Dalam membuat keputusan, mana yang lebih kita andalkan: rasio/logika atau perasaan/intuisi?
Keduanya jelas adalah faktor penting dan menentukan ketika kita mengambil keputusan. Manusia tidak sepenuhnya membuat keputusan dengan hanya mengandalkan rasio dan logika, atau sebaliknya hanya dengan perasaan dan intuisi. Jika demikian, tidak komplit jadinya. Khususnya, dalam sebuah tim, kerja sama keduanya akan sangat berharga.
Saya tumbuh sebagai seorang penyuka pelajaran matematika dan statistik. Saya berkuliah matematika dan menikmati analisis dan penggunaan logika, rasio, dan data untuk membuat keputusan. Selama bertahun-tahun, saya belajar lebih menggunakan rasio untuk mengambil keputusan. Namun, di sisi lain, saya baru menyadari belakangan ini bahwa saya “juga” termasuk tipe yang intuitif (dalam tes psikologi seperti tes MBTI). Saya menggunakan kata “juga” karena ternyata berdasarkan tes di tahun lalu, nilai aspek “Intuition vs Thinking” adalah 53% berbanding 47%.
Hal ini bagi saya menarik, karena saya baru menyadarinya. Ketika saya merefleksikan perjalanan hidup saya, saya pun baru menyadari bahwa saya lebih cenderung menggunakan intuisi daripada rasio ketika mengambil keputusan, khususnya keputusan besar. Ketika saya berusaha menggunakan rasio, saya berkutat terlalu lama untuk mencari dan menganalisa berbagai data, yang pada akhirnya memusingkan saya dan membuat pengambilan keputusan berjalan lebih lama.
Data dan rasio berperan penting dan memudahkan saya pribadi dalam pengambilan keputusan, pada beberapa situatsi. Namun, ketika saya perlu membuat keputusan untuk jangka panjang tanpa data yang lengkap, saya cenderung melakukannya dengan menggunakan intuisi saya.

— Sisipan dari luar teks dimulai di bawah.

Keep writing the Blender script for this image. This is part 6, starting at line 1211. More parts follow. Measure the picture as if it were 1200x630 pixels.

Secara khusus, saya menemukan hal menarik lain. Setelah saya berdiskusi dengan dosen saya, Dr. Ashley Ng, dan membaca buku Simon Sinek, Start with WHY, saya menemukan bahwa banyak orang cenderung membuat keputusan penting dengan intuisi, atau apa yang orang bilang gut feeling atau gut decision. Kesulitannya, gut feeling atau gut decision ini seringkali sulit dijelaskan, apalagi dengan data. Hanya saja, kita bisa merasa itu adalah keputusan yang tepat, dan memang ternyata tepat setelah berjalannya waktu kita dapat melihat hasilnya.

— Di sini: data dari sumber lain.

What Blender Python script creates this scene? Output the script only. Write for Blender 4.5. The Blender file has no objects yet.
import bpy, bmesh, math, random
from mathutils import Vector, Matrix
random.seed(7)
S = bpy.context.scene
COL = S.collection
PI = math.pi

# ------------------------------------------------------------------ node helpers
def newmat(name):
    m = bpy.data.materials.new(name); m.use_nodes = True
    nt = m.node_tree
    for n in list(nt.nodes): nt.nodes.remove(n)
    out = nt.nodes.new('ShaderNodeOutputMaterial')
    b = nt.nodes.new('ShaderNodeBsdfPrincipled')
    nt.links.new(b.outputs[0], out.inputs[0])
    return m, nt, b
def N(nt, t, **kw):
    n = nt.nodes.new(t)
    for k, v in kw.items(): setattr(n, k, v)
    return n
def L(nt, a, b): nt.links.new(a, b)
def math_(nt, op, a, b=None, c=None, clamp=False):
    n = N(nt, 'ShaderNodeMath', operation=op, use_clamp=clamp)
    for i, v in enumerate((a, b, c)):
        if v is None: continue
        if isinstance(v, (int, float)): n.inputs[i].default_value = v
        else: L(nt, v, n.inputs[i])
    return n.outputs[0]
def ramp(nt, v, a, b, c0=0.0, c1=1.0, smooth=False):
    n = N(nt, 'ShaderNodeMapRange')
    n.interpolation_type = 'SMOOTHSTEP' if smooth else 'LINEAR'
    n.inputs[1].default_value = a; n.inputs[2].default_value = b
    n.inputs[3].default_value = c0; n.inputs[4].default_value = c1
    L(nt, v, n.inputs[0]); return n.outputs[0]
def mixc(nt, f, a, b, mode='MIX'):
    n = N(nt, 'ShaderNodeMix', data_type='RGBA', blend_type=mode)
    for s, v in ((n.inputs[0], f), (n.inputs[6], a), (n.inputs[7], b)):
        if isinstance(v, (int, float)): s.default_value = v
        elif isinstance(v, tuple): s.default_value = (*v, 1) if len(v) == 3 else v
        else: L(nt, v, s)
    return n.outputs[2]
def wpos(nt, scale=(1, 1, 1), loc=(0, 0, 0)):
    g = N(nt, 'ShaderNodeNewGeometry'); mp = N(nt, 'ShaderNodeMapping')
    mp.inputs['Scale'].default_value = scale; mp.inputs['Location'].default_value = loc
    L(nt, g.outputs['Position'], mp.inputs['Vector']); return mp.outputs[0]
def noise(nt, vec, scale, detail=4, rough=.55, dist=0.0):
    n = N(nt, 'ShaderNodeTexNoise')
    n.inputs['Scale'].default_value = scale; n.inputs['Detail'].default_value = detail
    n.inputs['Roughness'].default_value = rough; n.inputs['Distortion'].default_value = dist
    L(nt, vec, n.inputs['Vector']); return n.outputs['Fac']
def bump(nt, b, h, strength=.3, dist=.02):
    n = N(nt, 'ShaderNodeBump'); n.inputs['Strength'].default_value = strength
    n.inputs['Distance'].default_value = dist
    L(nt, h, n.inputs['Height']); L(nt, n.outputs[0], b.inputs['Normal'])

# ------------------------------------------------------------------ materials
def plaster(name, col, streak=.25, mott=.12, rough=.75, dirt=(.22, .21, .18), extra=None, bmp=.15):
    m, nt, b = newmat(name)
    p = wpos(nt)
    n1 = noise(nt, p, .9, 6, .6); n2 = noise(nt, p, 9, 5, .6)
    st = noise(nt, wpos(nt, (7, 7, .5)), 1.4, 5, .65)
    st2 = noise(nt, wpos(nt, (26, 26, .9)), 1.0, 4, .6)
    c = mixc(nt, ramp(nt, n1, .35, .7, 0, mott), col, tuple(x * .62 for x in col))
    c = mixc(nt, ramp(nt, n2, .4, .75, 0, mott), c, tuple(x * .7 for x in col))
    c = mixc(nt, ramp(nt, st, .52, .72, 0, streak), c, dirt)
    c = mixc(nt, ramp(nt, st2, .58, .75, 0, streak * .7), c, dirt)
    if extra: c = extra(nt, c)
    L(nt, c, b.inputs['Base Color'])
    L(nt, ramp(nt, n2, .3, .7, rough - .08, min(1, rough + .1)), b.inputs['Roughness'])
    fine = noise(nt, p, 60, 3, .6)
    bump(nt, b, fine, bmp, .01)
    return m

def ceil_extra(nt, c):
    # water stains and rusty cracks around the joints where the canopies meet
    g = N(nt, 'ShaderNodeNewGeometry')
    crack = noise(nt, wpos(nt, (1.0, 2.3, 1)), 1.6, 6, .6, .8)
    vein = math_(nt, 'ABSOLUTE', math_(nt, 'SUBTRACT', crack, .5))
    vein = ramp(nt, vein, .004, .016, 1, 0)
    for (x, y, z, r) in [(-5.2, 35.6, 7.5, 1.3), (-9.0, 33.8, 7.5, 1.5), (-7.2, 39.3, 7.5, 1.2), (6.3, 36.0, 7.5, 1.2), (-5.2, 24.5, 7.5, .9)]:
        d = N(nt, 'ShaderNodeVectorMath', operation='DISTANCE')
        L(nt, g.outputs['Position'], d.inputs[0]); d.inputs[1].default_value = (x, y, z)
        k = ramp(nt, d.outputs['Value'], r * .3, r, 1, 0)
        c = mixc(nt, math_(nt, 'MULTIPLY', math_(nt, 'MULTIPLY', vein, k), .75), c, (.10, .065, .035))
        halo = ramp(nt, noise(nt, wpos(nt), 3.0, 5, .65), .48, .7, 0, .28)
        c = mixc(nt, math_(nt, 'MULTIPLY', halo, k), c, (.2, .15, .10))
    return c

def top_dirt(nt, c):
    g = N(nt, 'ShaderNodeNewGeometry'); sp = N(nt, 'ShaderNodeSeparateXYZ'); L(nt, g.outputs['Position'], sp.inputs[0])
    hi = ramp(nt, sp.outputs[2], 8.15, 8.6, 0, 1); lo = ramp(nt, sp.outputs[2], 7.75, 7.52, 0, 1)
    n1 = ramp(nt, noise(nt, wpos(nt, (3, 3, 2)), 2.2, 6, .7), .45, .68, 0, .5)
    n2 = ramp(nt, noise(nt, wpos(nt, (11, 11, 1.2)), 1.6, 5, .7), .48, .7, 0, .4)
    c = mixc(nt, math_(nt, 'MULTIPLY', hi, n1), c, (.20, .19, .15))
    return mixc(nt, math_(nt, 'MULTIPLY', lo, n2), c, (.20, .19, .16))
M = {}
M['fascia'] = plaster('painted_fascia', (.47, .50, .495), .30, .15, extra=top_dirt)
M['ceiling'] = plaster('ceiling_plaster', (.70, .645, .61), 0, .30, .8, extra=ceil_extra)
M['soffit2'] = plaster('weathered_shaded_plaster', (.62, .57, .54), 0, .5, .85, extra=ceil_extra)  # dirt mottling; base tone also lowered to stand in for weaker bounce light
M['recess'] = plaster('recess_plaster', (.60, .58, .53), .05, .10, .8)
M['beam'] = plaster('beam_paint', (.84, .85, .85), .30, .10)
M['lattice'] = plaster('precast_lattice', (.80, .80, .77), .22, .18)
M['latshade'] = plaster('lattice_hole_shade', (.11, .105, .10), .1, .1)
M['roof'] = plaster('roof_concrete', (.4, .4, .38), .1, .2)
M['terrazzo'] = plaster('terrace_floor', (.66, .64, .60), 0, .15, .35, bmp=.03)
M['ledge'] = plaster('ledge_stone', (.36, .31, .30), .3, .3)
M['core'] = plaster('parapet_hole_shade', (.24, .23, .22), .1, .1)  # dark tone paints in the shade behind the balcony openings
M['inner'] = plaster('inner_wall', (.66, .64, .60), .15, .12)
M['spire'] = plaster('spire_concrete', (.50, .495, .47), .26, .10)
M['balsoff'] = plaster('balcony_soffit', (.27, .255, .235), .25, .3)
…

Menurut neurosains, otak manusia yang berkaitan dengan pengambilan keputusan adalah otak limbik, bagian otak manusia yang berkaitan dengan perasaan atau emosi dan perilaku manusia, khususnya dalam kaitannya dengan kebertahanan hidup atau survival (https://qbi.uq.edu.au/brain/brain-anatomy/limbic-system). Bagian otak ini tidak berkaitan dengan berpikir dan bahasa, yang merupakan tanggung jawab dari otak neokorteks. Jadi, bisa dibilang bahwa ketika kita berpikir dan menganalisa, itu tanggung jawab neokorteks, sedangkan ketika kita menggunakan intuisi dan perasaan, itu tanggung jawab otak limbik.
Jika kita memelajari hal ini lebih jauh, menjadi masuk akal mengapa banyak kasus di mana saya (dan mungkin juga kita semua) cenderung mengambil keputusan dengan intuisi, bukan dengan data dan berpikir logis. Lucunya, seringkali ini menjadi langkah yang tepat dan memang kita pun merasa tepat (“feels” right), dan sulit bagi kita untuk jelaskan. Wajar karena otak yang bertanggungjawab untuk pengambilan keputusan (limbik) tidak bertanggungjawab atas bahasa (neokorteks).
Saya menemukan betapa menariknya hal ini, dan sebagai pemimpin ataupun pribadi, ini menjadi hal penting. Ada kalanya kita diperhadapkan situasi di mana kita perlu mengambil keputusan penting: beli rumah, mempunyai anak, sekolah, studi lanjut, dan lainnya. Penting bagi kita untuk melihat data, tetapi juga memercayai intuisi kita yang mungkin seringkali mengarahkan kita pada langkah yang tepat.
Ini pengalaman saya. Bagaimana pengalaman Anda?